The other guy had put the phone on hold, so we could take the new call. It went something like this...on speakerphone

Mad customer: 'Our new pizza was upside down and not even cut, there is cold cheese like concrete in the box. And the drinks exploded all over our kitchen. I want that guy fired!'

Manager: 'You didn’t recognize me, did you? I delivered to your house last year and you pulled the same stupid idea you just tried again today. I remember how you made me flip it over and hand it back. I was written up for that. You also got a free pizza last time and two drinks. So I thought this might show you that you can’t get away with this again.”

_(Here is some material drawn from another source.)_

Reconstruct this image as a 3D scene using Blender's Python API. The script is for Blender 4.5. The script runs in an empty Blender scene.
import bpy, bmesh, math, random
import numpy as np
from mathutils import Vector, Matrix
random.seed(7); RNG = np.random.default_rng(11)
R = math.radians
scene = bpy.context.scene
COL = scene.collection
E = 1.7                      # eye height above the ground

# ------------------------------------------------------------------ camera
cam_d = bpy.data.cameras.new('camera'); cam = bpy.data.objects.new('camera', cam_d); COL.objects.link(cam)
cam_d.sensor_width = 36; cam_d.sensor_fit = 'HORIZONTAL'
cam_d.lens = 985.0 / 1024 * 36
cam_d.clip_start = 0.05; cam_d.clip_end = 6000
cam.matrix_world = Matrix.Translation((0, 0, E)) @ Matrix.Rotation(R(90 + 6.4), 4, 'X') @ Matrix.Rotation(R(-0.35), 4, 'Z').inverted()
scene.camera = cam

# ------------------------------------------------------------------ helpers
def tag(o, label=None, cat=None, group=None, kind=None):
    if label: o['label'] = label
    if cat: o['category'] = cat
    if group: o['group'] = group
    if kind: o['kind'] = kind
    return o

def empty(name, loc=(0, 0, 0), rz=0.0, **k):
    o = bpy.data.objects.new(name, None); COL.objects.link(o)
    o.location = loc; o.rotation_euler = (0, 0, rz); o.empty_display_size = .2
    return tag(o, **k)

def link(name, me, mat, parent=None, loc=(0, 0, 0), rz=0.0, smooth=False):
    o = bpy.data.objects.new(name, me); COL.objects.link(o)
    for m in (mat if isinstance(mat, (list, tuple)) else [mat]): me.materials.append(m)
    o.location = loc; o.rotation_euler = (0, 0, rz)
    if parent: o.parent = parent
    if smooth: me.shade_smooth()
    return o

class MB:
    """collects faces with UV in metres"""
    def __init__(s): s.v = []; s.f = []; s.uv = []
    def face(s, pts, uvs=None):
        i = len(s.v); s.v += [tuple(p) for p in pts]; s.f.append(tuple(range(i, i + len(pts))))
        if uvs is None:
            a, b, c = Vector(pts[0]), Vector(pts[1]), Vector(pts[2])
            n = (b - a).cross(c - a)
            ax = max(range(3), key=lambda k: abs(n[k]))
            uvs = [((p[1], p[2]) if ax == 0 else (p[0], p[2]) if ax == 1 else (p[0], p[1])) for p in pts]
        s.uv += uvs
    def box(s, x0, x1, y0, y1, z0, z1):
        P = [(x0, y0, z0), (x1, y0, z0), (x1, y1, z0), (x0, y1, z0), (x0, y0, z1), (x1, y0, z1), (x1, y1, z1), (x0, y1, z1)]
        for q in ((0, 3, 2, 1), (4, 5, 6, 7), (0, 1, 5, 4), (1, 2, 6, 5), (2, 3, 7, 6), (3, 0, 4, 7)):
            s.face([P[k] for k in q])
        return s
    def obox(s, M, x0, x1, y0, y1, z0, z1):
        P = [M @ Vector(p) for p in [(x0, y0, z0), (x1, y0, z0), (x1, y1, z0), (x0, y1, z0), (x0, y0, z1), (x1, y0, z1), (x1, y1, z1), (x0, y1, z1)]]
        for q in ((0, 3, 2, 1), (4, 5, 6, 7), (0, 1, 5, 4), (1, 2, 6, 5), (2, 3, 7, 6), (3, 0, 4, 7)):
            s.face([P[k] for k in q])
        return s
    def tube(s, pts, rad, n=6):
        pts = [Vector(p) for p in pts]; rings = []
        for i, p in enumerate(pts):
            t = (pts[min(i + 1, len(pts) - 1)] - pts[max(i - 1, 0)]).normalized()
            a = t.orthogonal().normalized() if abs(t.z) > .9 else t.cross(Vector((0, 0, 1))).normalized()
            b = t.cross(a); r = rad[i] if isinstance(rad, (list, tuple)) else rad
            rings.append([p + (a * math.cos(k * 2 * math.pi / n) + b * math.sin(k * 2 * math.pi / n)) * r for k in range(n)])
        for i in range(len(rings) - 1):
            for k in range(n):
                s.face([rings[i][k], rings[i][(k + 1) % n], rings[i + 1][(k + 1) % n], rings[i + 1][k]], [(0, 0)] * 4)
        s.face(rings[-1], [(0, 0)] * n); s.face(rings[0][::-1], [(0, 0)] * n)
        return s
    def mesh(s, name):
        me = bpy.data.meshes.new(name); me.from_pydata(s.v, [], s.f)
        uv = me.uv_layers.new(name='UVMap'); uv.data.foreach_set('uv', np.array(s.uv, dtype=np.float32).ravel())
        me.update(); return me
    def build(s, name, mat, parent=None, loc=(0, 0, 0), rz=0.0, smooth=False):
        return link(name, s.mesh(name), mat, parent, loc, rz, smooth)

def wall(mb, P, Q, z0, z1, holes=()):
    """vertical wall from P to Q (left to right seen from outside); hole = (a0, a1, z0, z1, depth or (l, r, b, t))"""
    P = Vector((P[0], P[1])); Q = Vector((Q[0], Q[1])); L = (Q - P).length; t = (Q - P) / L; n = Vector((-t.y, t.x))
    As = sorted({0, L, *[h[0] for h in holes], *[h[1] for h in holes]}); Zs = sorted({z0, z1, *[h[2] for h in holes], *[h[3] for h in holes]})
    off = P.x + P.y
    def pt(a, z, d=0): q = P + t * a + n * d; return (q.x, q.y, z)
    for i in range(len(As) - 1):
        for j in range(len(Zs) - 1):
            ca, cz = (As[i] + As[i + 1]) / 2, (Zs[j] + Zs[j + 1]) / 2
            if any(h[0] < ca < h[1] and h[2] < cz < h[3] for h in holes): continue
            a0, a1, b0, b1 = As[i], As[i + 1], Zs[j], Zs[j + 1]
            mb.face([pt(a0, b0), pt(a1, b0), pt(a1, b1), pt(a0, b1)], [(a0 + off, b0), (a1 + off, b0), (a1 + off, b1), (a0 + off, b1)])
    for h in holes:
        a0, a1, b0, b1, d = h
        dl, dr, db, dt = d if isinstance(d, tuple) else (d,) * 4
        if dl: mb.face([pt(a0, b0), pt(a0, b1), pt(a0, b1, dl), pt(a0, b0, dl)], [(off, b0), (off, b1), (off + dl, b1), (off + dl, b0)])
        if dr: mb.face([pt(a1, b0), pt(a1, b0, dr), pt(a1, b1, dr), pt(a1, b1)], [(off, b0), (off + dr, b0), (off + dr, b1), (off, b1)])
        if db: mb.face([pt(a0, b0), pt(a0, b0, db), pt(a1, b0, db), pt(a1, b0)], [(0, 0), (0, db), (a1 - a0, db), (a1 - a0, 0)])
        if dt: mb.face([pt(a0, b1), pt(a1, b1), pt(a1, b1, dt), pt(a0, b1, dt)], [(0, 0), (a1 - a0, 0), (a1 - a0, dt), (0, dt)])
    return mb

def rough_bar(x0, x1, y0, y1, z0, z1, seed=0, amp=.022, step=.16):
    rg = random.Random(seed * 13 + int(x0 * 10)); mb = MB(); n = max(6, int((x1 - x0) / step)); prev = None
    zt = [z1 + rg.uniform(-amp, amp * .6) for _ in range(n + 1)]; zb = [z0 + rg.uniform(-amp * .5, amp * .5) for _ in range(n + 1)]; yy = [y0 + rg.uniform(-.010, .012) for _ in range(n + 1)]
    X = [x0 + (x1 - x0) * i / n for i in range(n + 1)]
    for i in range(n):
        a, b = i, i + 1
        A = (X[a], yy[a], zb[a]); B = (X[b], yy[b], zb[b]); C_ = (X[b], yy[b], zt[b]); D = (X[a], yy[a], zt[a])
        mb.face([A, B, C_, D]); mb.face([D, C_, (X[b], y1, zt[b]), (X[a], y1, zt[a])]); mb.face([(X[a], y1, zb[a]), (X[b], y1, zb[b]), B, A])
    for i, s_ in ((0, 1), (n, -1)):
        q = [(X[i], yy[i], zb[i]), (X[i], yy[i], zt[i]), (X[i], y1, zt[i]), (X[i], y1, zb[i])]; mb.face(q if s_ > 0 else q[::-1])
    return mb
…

Customer: 'I’ll sue you for the cost of cleaning my kitchen. And I’ll call corporate and have you all fired!'

Manager: 'If you ever order anything else from my store not only will you be denied service, but I will call the police and say how you just stole from us to the amount of $27.' (Total bluff)

Customer 'Then I’ll just come down there and kick your butt!'

Manager hung up the phone and called the police who were there waiting on him when he showed up. He had a tire iron in his hand and was running toward the store. As soon as he entered, he was tazed and arrested. We pressed charges and he spent six months in jail.

Moral.....don’t mess with people who make your food. We are very vindictive when you mess with us."

"I Think About That Pour Guy"
"I Think About That Pour Guy"

"I was taking a large order of six pizzas to what I assumed was a party. As I approached the address, I could see the road blocked off by fire trucks and police vehicles. One of the houses on the street was engulfed in flames. Wondering how I was going to get through, because I wasn't at the address yet (this was before GPS), someone ran up to me on the sidewalk and flagged me down. He gave me the name on the slip and paid me.

I asked him what happened, and he told me it was his house that was on fire. A bunch of neighbors had come and helped him save some of his stuff, and now they were all watching it burn. So he figured the least he could do was order pizza for everyone. He even tipped me. I think about that poor guy still, and hope he had good insurance."